What a Sprint Review Is (and Is Not)
A sprint review is:
- A collaborative session where completed work is demonstrated
- An opportunity for stakeholders to provide feedback
- A chance to adjust priorities based on what was learned
- A celebration of progress
A sprint review is not:
- A status meeting (use a dashboard for that)
- A performance evaluation
- A presentation where the team defends their work
- A planning session (that comes after)
The Sprint Review Structure
Before the Review (15 minutes prep)
- Confirm the demo list: what will be shown
- Ensure all demos are working and accessible
- Prepare a brief summary of what was planned vs. what was delivered
- Invite the right stakeholders
Opening (5 minutes)
Start with context:
- Sprint goal: what were we trying to accomplish?

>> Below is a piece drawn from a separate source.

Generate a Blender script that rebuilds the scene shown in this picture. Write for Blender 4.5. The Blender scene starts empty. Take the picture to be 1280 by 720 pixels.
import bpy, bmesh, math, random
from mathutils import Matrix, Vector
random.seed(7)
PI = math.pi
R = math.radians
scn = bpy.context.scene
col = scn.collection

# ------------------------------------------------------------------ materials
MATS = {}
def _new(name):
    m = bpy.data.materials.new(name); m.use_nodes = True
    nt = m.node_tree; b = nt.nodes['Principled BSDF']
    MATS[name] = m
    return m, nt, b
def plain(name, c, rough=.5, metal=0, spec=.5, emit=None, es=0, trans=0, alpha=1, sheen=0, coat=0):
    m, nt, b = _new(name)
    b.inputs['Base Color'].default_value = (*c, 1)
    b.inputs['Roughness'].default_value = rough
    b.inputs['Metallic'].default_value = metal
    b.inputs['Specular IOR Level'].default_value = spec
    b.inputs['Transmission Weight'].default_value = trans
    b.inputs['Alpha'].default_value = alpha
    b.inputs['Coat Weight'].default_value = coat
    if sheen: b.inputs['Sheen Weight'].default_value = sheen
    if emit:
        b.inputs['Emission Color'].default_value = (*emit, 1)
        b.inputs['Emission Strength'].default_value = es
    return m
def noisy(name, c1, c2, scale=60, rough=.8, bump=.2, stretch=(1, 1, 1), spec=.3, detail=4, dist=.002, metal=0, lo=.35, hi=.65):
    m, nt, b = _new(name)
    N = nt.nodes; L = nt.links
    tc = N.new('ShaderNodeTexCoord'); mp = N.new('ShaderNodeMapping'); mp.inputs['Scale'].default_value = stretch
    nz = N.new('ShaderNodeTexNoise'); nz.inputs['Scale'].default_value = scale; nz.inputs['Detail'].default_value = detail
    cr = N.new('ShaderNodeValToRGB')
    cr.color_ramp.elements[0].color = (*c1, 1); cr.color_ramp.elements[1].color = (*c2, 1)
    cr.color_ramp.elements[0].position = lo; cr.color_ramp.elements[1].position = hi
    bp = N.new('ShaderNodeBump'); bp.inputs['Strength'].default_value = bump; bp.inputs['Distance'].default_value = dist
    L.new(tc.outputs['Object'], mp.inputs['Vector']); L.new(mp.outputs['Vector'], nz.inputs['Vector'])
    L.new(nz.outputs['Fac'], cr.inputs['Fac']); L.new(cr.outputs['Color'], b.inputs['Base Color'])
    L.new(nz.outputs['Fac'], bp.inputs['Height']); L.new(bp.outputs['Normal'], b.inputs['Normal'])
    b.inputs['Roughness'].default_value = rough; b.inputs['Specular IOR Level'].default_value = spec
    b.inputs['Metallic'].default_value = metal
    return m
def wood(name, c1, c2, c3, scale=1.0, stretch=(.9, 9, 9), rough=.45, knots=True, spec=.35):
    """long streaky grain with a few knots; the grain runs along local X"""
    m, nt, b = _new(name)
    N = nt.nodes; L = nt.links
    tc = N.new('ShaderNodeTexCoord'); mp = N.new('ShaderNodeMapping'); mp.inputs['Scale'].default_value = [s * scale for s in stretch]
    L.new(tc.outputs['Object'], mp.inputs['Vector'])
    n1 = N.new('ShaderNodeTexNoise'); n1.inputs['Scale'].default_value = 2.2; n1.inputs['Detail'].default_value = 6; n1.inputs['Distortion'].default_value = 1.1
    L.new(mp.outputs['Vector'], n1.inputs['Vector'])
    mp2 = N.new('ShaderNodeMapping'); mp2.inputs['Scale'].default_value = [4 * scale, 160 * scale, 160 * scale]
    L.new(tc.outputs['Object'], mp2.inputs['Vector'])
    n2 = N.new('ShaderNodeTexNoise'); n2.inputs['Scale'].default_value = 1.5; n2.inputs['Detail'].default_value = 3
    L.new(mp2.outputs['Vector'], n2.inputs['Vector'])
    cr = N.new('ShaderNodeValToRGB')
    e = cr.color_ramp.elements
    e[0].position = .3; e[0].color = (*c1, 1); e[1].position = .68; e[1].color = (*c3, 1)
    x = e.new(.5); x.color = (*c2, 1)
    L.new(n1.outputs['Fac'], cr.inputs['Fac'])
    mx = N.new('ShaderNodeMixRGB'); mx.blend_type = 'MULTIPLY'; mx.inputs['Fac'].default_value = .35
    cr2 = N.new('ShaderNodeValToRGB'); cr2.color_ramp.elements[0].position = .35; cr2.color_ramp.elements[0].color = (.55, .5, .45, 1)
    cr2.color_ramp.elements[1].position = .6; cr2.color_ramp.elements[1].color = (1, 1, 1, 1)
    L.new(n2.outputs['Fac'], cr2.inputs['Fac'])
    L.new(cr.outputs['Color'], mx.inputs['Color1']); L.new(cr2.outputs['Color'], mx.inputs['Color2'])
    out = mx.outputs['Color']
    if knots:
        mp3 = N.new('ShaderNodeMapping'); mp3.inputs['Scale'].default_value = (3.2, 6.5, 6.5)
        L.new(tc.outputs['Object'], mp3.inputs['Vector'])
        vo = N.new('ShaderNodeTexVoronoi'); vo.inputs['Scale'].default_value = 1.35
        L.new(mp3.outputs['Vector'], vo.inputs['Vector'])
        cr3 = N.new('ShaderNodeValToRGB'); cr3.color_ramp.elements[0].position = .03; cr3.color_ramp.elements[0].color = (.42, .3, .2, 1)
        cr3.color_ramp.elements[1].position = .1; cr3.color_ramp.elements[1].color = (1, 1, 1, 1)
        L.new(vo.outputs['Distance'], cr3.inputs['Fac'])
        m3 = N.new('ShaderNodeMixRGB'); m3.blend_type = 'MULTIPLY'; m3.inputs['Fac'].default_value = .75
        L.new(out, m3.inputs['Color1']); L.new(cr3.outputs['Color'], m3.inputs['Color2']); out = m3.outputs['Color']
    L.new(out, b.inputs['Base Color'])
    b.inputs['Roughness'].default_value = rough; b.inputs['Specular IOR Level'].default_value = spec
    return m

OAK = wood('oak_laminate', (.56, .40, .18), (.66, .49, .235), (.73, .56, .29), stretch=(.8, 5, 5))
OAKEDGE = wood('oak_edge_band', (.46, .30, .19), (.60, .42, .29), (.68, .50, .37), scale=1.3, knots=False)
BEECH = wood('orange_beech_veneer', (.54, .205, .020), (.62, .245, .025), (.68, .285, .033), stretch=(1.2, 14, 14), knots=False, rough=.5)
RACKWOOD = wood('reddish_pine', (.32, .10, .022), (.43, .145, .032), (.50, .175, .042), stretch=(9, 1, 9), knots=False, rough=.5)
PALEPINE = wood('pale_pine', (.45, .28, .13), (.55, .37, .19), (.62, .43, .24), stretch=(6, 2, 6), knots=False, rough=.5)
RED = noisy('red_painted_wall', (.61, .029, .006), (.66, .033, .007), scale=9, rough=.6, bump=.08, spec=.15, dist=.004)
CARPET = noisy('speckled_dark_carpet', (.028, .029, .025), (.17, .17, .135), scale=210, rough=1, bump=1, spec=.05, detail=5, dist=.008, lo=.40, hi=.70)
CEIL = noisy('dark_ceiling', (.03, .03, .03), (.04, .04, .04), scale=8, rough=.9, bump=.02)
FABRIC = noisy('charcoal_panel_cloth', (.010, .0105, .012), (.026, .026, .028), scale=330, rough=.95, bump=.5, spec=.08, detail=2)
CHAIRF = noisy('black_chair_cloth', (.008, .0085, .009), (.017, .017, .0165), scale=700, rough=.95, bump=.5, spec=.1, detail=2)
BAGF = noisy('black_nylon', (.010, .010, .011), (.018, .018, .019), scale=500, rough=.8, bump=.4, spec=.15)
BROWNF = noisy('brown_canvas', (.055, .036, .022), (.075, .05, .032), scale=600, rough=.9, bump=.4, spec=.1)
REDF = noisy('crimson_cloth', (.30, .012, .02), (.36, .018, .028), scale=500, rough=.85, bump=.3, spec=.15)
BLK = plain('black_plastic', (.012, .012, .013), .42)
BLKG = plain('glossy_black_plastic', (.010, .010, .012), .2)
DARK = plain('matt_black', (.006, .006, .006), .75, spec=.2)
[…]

- Quick summary: X stories planned, Y completed, Z carried over
- Any notable challenges or discoveries
Keep it brief. People came to see the work, not hear about it.
Demonstrations (20-30 minutes)
Show, do not tell. For each completed item:
- Briefly state what it is and why it matters
- Demonstrate it live
- Pause for questions and feedback
- Capture feedback in your project tool (not on a notepad that gets lost)
Tips for effective demos:
- Use real data, not placeholder content
- Show the user flow, not just the feature
- Have the person who built it present it
- Keep each demo under 5 minutes
Discussion (10 minutes)
After all demos, open the floor for broader discussion:
- Does this align with what you expected?
- Are priorities still correct for the next sprint?
- Any new requirements or insights to consider?
Closing (5 minutes)
Summarize:
- Key feedback received
- Any decisions made
- What happens next
Send a written summary within 24 hours.
Making Sprint Reviews Client-Friendly
If clients attend your sprint reviews (and they should for client-facing projects), adjust the format:
Speak their language. Do not use internal jargon. "We completed the API endpoint for user authentication" becomes "Users can now log in with their email address."
Focus on outcomes, not effort. Clients care about what they can use, not how hard it was to build.
Manage expectations. If something was not completed, explain briefly and state when it will be ready. Transparency prevents disappointment.
Make feedback easy. Not all clients are comfortable giving live feedback. Follow up with a written feedback request for those who prefer to think before responding.
Common Sprint Review Mistakes
The demo that does not work. Always test your demos before the meeting. A broken demo undermines confidence in the entire sprint's work.
The marathon meeting. Sprint reviews should be 45-60 minutes maximum. If you need more time, your sprints might be too large.
No feedback capture. Feedback given in a sprint review and not documented is feedback that will be forgotten. Assign someone to capture every piece of feedback in real time.
Skipping the review. When deadlines are tight, teams are tempted to skip the review and just keep working. This is a false economy. Reviews catch misalignment early and prevent larger rework later.
Sprint reviews are not overhead. They are the mechanism that keeps projects aligned with reality. Invest in them, and your projects will be faster, not slower.